Pages

Tuesday, July 23, 2013

Artist of the Day: Ulcerate

Ulcerate's fourth album, Vermis,drops this September.
In the field of Death metal, it’s becoming increasingly hard to stand out from the crowd. Progress is often limited to incestuous genre hybridization, so bands turn to advertising themselves as the most “intense” and “brutal” out there. Immolation created suffocating dissonance, Morbid Angel perfected blast-beat thunder, and Death injected the genre with philosophy and unpredictability, so it would seem there’s little left to say that hasn’t already been screamed. Meanwhile, in New Zealand, Michael Hoggard and Jamie Saint-Merat decided it was time for the genre to take a step back and breathe a little. Born of their insane guitar and drum chops in 2000, Ulcerate started as a talented but otherwise unremarkable death metal outfit. After the band added and dropped a number of musicians, it settled on a trio of Hoggard, Saint-Merat and bassist/vocalist Paul Kelland. Those three would lay down the album Everything is Fire, and for once, death metal had a legitimately fresh sound.

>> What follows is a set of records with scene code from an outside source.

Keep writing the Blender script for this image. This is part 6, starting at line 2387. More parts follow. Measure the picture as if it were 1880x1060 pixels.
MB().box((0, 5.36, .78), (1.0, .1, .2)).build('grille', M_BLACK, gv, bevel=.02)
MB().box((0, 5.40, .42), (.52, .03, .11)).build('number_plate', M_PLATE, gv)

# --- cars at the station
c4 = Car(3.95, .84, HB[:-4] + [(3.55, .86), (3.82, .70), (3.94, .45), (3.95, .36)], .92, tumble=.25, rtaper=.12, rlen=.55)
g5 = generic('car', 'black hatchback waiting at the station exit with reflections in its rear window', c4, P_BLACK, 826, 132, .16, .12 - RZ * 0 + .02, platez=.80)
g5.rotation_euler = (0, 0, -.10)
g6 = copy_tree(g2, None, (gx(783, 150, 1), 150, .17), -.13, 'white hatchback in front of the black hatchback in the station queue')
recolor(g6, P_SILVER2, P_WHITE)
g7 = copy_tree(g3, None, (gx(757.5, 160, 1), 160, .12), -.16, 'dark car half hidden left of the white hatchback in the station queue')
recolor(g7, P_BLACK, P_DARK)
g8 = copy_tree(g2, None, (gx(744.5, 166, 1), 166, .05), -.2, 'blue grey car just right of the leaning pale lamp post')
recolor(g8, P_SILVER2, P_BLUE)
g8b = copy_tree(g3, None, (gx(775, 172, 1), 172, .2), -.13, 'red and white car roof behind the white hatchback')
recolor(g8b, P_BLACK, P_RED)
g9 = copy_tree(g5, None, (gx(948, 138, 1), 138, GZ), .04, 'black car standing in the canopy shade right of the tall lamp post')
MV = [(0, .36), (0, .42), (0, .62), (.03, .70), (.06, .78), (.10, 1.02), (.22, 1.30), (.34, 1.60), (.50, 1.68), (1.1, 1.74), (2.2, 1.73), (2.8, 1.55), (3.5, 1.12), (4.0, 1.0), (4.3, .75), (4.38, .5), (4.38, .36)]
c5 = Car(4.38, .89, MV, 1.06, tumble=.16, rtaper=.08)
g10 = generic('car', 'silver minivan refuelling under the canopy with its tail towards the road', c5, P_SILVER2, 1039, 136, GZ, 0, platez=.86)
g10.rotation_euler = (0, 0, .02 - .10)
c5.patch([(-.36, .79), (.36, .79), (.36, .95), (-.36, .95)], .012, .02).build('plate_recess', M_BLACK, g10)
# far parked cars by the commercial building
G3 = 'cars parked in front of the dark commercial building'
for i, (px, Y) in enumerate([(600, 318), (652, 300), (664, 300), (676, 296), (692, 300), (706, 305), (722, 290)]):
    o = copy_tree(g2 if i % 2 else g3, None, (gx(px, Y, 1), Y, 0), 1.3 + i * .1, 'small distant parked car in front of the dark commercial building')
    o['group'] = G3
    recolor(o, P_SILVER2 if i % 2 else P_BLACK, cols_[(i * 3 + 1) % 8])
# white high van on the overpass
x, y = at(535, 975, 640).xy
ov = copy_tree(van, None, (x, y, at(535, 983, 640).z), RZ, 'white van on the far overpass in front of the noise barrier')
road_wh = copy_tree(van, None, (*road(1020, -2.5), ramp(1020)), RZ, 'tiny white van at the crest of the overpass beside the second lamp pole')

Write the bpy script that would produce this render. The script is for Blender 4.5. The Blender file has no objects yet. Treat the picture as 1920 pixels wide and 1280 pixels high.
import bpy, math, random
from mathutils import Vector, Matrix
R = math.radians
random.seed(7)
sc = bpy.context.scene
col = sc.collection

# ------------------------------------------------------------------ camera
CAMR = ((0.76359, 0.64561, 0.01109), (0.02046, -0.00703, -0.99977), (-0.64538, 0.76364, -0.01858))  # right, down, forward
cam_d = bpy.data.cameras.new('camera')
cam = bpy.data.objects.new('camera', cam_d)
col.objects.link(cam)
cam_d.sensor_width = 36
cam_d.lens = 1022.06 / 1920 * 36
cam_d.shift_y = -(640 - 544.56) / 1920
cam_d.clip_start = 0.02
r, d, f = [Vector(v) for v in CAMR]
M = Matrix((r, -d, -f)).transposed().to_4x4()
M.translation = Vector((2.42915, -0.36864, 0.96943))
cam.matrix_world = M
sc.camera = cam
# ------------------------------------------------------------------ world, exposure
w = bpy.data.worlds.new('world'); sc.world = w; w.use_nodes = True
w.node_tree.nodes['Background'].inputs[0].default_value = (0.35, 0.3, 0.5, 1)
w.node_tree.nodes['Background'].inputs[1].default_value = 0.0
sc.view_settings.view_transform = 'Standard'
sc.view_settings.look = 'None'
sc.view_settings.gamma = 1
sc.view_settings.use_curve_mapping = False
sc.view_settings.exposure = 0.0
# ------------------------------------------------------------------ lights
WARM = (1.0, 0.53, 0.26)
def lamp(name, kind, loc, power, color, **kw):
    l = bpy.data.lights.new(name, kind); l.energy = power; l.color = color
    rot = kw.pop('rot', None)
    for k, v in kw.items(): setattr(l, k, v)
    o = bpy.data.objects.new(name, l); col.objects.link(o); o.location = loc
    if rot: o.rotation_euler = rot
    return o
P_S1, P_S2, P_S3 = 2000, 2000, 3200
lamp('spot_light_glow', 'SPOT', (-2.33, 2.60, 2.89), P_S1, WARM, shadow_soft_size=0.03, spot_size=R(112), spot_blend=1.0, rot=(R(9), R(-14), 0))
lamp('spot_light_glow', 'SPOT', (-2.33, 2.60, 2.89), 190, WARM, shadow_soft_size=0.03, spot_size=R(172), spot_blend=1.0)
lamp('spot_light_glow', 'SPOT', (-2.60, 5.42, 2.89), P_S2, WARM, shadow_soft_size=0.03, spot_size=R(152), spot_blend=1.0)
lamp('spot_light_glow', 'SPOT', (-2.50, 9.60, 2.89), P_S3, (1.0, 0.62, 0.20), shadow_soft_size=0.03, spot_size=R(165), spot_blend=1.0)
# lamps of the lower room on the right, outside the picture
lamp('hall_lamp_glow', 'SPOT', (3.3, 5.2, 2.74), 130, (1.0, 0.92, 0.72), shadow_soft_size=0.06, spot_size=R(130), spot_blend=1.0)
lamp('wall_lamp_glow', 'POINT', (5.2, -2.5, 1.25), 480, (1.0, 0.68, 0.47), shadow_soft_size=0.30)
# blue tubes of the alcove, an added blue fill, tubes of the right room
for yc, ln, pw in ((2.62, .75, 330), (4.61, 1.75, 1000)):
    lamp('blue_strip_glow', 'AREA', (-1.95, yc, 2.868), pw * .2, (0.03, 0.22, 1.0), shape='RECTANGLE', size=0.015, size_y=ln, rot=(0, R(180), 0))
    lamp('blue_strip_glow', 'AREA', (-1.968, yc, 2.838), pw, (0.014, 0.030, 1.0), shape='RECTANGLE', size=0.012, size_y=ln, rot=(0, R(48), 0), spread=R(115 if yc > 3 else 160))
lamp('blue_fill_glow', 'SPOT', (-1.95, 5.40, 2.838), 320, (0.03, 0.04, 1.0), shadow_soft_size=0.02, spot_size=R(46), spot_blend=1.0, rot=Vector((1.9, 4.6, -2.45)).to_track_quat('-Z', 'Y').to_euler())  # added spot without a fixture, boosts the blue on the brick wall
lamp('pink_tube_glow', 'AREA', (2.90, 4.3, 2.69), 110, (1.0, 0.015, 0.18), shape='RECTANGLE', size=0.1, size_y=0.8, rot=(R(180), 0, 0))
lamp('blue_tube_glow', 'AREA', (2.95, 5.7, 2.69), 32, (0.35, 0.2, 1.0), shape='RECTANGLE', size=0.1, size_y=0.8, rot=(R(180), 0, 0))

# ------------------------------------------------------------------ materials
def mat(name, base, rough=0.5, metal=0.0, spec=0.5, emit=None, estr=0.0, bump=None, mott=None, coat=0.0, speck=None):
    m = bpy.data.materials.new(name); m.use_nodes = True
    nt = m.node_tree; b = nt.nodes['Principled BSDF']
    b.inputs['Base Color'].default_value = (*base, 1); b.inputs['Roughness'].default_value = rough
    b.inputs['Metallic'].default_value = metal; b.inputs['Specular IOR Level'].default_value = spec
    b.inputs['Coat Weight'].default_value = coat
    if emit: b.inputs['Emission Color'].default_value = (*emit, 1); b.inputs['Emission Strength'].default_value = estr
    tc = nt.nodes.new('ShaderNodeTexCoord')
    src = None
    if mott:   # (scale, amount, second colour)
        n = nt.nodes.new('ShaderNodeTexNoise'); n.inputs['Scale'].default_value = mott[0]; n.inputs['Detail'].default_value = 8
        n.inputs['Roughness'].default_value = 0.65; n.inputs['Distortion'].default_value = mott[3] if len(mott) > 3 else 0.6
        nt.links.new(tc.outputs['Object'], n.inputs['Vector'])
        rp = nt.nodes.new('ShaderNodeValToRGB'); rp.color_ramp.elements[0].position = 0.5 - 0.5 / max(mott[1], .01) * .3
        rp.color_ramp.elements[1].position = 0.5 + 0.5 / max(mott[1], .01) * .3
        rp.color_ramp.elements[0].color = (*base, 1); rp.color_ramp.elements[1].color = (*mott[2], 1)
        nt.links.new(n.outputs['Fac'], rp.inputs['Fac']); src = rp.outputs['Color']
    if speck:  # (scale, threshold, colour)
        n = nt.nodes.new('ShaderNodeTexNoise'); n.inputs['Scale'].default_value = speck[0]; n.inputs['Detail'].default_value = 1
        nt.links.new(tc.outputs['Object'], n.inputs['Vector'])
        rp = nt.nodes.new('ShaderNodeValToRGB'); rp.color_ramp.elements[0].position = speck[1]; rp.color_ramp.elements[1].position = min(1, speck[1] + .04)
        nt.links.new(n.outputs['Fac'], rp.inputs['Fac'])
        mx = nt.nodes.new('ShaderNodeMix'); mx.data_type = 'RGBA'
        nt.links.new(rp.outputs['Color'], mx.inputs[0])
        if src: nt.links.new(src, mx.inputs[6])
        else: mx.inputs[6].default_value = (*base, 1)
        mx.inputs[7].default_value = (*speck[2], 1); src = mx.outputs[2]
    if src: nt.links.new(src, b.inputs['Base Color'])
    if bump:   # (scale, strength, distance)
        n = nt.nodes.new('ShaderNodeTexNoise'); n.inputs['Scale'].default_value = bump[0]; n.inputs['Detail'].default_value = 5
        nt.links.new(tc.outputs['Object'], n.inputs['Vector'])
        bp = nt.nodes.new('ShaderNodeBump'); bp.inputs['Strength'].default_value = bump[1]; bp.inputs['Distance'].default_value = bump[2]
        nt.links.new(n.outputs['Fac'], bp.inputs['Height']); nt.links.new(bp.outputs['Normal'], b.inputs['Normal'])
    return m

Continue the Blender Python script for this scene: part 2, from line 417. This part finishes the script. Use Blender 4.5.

Ulcerate’s latest (and most stable) incarnation is consistently precise and powerful in its unique approach. Based around combining atmospheric elements with the onslaught of technical death metal, its two albums Everything is Fire and 2011 follow-up The Destroyers of All have been met with high praise from Allmusic, Terrorizer Magazine, Decibel Magazine, Blabbermouth.com, and other popular music destinations. The band’s calling card is drummer Jamie Saint-Merat, who is quickly establishing himself as one of metal’s percussive juggernauts. Capable of navigating multiple time signatures and with an excellent feel born of jazz and funk studies, Jamie is one of the more interesting examples of a drummer who plays both in and around the music. His contributions to Destroyers could be an album on their own, as he mellifluously transitions from airy cymbal work and syncopated tom rolls to double-kick work in excess of 1000 individual strokes per minute.

Of course, there are plenty of bands that can burn your ears off with brutality; it’s Ulcerate’s deft throttle-control that sets it apart. On tracks such as Everything is Fire opener “Drown Within,” Hoggard and Kelland demonstrate a willingness to let the song build and evolve. As the piece fades in with screeching diminished chords, Saint-Merat pummels a surgically off-kilter set of rhythms that complement the rapidly changing modalities that carry the first half of the song. The following turn towards spacey and minimalistic soundscapes is nothing short of breathtaking, and brings to mind a more extreme and challenging take on the prime works of Swedish superstars Opeth. While Ulcerate has yet to find the mainstream appeal of that group, it’s off to an awfully promising start three albums in. Fourth effort Vermis is on the horizon for this September, and if it’s anything like the last two, you better hold onto your hat and jump on the bandwagon before the rest of the world finds out what the metal extremists already know: these guys are for real.